Philadelphia Museum of Art workers begin strike over unfair labor practices for better wages, benefits

Faced with the management’s refusal to remedy unfair labor practices and address workers’ major priorities during contract negotiations, AFSCME Local 397 (District Council 47) – the Philadelphia Museum of Art Union (PMAU) – began a museum-wide strike Monday.

The action comes a week after nearly 200 workers participated in a one-day warning strike and is part of PMAU's ongoing struggle to secure a contract in the face of PMAU’s unfair labor practices. The workers are seeking fair wages, affordable health care and paid parental leave.

In a press release, PMAU said, “Museum management has yet to make an offer at the bargaining table that improves union members’ health care plans, which are so expensive that the vast majority of members can’t afford high quality health insurance. Management’s pay proposals do nothing to address the documented gap between PMA’s low wages and the standard of pay at peer museums.”

Adam Rizzo, an educator at PMA and president of Local 397, expressed disappointment that museum management and its board of directors chose not to heed the one-day warning strike and come to the bargaining table with serious offers to improve pay and provide better benefits for workers.

"After two years of negotiations, our membership cannot accept further stalling and union-busting,” said Rizzo. “If the choice is between accepting the status quo or going on strike, we choose to strike. It’s up to museum management to present a better option.”

In August 2020, workers at the PMA made history by winning their union election by a landslide and forming the first wall-to-wall museum union in the country. Since then, workers have been fighting to secure their first contract and over the summer held several rallies to pressure management to stop stalling negotiations. Museum management’s refusal to negotiate over PMAU’s most important priorities have forced workers to strike.

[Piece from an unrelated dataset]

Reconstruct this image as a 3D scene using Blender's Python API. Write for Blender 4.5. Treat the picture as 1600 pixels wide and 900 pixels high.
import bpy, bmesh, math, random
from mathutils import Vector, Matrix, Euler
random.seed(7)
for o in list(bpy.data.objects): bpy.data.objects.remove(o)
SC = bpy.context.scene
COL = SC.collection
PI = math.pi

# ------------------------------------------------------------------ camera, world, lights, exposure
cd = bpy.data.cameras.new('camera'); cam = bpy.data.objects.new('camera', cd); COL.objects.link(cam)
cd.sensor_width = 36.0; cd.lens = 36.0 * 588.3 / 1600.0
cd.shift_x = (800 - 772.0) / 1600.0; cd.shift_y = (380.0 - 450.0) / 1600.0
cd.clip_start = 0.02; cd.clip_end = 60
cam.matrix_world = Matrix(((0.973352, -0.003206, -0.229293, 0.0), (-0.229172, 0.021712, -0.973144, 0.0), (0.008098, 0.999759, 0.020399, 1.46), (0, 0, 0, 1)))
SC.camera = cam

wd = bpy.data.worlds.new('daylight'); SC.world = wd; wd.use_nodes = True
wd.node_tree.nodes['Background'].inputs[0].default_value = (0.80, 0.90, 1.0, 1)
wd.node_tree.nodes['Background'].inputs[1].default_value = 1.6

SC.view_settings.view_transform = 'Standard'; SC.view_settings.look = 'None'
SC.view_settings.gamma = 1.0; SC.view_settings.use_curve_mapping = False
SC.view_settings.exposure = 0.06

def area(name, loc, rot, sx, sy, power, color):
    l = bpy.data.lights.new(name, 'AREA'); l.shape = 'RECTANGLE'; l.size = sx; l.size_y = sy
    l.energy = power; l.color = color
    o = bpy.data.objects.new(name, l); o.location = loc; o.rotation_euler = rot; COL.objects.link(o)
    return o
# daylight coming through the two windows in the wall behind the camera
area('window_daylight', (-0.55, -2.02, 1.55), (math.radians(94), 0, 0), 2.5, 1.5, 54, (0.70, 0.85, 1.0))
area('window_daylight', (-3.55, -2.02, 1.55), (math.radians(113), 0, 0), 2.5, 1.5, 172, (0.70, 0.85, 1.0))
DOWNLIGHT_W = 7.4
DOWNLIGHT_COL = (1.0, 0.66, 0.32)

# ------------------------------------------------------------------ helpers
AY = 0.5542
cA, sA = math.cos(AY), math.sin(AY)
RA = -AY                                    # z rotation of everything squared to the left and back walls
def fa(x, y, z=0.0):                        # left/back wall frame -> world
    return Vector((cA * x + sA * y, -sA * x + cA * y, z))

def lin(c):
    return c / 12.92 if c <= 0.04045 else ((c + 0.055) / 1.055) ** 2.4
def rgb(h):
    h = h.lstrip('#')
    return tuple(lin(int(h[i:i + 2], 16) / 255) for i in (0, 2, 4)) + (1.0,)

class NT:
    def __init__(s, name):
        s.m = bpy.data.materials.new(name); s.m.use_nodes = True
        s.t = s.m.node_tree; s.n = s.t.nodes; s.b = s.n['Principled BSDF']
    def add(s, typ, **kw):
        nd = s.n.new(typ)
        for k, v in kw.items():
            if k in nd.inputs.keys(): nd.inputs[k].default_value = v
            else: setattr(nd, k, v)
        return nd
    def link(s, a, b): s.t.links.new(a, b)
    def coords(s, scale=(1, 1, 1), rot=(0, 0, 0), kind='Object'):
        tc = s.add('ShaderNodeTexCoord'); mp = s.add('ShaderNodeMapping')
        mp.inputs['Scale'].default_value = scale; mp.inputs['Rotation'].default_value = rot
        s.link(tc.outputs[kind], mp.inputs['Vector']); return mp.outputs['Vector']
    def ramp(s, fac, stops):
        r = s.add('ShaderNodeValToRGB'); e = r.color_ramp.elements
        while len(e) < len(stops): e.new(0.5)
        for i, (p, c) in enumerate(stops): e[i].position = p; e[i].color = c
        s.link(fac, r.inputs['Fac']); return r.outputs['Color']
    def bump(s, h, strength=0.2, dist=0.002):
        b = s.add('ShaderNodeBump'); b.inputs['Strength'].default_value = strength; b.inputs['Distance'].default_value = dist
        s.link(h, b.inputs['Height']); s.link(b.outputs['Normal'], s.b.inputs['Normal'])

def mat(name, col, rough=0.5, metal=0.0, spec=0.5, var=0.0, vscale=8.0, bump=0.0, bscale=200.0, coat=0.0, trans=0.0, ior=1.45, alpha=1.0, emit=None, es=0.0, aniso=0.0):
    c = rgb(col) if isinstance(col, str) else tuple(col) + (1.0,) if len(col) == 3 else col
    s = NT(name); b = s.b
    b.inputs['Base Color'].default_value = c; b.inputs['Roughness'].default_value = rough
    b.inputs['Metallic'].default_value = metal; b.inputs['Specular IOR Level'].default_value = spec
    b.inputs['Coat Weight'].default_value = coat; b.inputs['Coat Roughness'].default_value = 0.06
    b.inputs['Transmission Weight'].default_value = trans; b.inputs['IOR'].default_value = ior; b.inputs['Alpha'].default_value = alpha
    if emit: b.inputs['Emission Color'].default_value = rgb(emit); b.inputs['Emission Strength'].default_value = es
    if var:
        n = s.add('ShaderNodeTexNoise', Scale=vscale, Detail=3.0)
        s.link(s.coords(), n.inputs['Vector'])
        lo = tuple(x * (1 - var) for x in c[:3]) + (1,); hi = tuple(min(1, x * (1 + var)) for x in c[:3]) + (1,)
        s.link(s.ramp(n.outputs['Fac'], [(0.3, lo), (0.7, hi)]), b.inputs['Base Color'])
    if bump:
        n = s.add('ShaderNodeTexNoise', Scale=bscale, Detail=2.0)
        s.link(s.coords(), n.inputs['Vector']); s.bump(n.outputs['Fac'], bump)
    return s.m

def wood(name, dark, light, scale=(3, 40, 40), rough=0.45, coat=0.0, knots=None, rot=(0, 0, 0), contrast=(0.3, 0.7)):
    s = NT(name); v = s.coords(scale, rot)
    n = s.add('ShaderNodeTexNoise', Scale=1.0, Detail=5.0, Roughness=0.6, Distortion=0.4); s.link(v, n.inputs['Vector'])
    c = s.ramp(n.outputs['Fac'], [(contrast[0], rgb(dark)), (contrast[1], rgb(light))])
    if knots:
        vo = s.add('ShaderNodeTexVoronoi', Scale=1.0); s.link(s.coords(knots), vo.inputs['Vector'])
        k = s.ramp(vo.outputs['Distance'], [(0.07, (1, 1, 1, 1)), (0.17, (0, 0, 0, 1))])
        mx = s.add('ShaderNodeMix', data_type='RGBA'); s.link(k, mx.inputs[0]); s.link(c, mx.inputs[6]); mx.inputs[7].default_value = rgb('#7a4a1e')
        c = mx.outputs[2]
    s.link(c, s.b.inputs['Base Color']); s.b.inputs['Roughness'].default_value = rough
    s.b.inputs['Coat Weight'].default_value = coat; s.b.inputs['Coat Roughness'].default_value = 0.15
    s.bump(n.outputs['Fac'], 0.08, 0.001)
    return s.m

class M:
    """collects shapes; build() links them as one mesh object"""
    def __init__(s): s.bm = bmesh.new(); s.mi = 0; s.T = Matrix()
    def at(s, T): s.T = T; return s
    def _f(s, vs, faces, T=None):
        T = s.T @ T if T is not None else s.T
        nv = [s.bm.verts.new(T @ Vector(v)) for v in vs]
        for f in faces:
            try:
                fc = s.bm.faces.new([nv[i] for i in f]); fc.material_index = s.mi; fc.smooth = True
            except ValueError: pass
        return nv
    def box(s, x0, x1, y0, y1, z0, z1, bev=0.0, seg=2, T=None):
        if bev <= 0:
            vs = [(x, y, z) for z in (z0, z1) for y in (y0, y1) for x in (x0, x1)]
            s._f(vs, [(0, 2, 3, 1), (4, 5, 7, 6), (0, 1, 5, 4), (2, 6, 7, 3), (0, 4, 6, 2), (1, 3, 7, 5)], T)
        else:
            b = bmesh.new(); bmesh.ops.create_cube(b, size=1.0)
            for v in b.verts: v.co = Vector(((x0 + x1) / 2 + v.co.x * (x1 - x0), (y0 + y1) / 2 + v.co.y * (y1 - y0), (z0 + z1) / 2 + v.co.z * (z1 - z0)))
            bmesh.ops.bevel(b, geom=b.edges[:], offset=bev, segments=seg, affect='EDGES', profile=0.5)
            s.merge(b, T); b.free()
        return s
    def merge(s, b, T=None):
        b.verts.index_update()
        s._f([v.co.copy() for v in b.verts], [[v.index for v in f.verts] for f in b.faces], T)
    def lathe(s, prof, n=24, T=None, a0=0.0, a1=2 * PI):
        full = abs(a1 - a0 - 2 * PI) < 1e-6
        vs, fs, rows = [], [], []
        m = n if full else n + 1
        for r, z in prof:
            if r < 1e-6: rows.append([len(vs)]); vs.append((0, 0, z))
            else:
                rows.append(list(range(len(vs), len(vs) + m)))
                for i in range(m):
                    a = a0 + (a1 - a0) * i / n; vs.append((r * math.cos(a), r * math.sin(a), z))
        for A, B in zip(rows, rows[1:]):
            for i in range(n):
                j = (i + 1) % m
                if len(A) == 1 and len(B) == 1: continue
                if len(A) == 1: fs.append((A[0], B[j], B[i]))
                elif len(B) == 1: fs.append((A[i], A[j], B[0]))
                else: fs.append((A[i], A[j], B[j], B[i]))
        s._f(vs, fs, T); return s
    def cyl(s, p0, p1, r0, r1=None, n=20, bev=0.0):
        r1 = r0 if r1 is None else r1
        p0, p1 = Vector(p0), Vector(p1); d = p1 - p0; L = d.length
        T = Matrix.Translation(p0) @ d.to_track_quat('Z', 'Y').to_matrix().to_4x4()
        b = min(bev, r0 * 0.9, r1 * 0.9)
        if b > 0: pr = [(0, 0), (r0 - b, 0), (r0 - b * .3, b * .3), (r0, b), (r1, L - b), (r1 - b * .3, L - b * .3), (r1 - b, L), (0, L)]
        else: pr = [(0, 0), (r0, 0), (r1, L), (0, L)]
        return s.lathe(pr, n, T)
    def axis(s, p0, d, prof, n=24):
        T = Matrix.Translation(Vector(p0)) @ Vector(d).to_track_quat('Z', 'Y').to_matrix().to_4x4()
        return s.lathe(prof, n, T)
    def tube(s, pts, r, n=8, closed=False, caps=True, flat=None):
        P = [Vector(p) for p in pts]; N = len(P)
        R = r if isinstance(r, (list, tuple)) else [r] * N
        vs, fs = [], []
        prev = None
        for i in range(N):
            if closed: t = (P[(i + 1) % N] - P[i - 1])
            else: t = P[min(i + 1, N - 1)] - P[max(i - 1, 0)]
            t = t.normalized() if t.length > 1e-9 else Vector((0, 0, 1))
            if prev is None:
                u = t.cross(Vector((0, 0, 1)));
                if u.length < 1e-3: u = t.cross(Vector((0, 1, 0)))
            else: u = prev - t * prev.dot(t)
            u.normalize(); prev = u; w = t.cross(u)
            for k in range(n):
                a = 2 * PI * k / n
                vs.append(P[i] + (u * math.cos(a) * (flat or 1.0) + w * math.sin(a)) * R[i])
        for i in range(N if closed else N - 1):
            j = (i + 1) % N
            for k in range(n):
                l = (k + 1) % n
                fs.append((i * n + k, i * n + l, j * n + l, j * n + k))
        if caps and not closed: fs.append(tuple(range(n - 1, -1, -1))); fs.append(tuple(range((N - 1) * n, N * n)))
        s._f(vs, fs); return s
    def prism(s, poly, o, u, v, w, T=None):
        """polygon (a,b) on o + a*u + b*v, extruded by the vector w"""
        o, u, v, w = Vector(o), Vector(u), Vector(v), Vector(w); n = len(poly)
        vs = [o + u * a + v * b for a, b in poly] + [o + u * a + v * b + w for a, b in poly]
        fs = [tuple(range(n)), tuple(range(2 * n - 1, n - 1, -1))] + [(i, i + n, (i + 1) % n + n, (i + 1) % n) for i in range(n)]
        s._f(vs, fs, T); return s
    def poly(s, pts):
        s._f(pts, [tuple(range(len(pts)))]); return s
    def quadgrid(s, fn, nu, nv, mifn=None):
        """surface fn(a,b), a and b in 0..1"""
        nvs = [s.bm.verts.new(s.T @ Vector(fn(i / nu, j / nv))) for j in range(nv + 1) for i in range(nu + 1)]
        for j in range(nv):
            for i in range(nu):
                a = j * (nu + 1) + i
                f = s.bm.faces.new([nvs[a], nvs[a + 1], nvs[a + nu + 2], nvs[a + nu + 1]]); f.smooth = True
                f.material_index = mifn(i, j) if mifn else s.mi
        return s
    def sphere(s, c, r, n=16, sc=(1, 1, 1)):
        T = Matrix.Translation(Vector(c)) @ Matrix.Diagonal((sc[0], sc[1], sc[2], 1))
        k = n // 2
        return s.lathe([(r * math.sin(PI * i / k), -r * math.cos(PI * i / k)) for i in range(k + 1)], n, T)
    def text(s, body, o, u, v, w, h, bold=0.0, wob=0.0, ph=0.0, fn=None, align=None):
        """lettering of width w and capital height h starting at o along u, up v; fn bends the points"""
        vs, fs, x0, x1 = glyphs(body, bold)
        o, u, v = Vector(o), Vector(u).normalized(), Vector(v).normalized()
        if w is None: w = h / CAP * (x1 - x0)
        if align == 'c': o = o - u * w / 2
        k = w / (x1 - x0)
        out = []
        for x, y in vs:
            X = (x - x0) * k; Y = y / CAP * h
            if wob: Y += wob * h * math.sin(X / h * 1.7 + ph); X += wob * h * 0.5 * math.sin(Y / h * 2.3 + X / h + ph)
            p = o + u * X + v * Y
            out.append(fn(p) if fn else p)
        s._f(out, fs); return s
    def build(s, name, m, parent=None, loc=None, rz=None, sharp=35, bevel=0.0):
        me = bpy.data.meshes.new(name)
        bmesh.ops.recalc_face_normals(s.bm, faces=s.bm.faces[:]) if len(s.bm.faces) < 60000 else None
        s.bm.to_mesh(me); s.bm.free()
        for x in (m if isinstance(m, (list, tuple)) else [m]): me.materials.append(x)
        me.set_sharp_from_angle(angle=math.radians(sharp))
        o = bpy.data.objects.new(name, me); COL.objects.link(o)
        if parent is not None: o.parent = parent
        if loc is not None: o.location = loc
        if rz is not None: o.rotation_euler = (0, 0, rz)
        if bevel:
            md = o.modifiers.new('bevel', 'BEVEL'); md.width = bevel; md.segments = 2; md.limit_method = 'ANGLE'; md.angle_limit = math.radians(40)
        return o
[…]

“Our members will not accept a contract that does not bring wages and benefits at the museum up to an acceptable standard,” said DC 47 President Cathy Scott. “If Board Chair Leslie Anne Miller and COO Bill Petersen believe we will accept less if they drag this process out long enough, they are sorely mistaken. The past two years have only strengthened this workforce’s resolve and solidarity. We are ready for what a strike means – are they?”